YOUR GOAL: Gather all lines in the entries that include the word "starting".

** start of INPUT DATA **

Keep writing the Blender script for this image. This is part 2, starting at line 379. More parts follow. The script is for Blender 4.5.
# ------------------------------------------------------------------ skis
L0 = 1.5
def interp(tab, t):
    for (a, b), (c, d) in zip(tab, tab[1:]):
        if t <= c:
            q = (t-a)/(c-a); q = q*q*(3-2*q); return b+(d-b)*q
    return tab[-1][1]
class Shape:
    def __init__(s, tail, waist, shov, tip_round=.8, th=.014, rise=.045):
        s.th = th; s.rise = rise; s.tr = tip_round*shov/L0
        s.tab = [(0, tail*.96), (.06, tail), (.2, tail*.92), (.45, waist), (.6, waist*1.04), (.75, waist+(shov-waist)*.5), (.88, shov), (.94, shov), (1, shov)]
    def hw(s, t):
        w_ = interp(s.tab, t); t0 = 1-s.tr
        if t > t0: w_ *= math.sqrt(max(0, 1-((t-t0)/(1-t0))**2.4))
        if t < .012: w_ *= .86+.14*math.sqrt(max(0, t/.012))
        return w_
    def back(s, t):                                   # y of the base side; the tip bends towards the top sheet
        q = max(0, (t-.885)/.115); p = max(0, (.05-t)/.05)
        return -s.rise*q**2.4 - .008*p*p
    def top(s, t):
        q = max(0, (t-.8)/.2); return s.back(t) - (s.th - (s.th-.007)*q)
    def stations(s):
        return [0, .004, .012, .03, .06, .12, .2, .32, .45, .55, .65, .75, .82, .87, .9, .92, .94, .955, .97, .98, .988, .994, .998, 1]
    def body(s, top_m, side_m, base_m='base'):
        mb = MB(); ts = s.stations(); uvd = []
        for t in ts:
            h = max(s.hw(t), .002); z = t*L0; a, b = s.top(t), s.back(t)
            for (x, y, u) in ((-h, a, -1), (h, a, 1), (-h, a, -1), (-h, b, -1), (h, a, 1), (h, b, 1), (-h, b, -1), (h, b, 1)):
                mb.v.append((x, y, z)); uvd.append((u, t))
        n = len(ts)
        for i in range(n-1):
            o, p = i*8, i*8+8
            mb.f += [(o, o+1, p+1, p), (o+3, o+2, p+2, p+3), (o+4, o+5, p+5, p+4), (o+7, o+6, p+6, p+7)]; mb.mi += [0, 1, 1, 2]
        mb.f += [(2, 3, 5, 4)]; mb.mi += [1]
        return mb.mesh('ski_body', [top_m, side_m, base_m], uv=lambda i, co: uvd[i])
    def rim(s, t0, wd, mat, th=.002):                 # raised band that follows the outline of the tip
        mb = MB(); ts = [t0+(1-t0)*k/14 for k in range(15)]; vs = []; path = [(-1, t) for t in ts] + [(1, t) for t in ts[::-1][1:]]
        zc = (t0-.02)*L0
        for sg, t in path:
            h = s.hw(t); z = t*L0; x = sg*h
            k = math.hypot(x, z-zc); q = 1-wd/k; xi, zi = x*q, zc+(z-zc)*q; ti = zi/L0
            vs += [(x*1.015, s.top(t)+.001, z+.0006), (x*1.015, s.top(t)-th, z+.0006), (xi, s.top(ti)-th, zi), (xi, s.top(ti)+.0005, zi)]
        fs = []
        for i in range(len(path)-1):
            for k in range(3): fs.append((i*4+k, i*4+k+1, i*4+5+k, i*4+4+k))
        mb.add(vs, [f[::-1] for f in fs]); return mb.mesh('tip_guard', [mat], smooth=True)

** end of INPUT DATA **
** start of INPUT DATA **

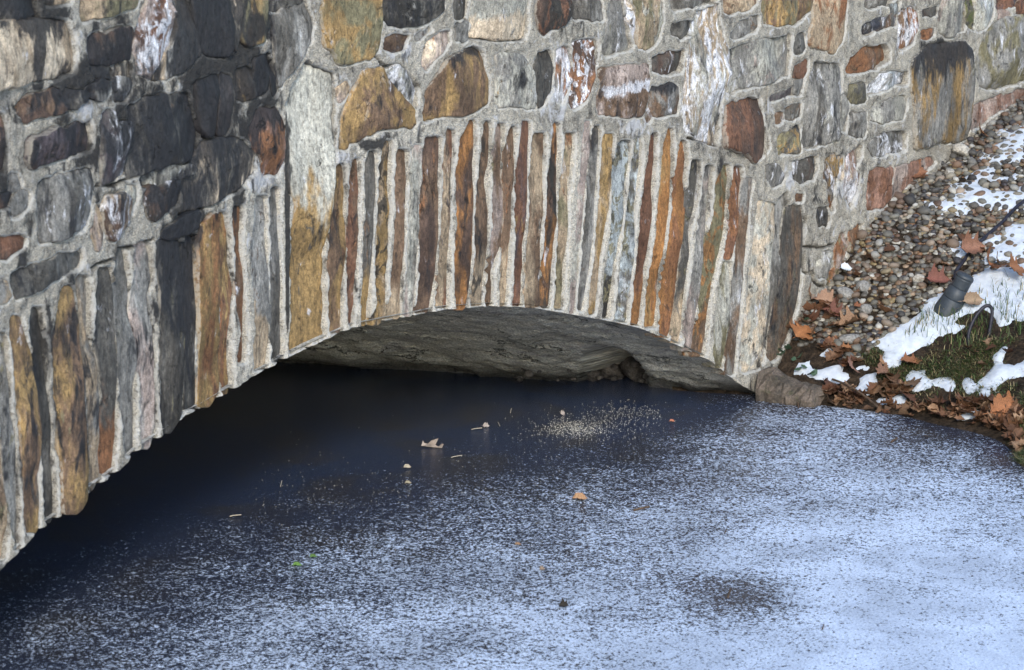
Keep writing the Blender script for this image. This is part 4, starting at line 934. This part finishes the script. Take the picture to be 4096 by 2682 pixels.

** end of INPUT DATA **

ANSWER:
Keep writing the Blender script for this image. This is part 2, starting at line 379. More parts follow. The script is for Blender 4.5.
Keep writing the Blender script for this image. This is part 4, starting at line 934. This part finishes the script. Take the picture to be 4096 by 2682 pixels.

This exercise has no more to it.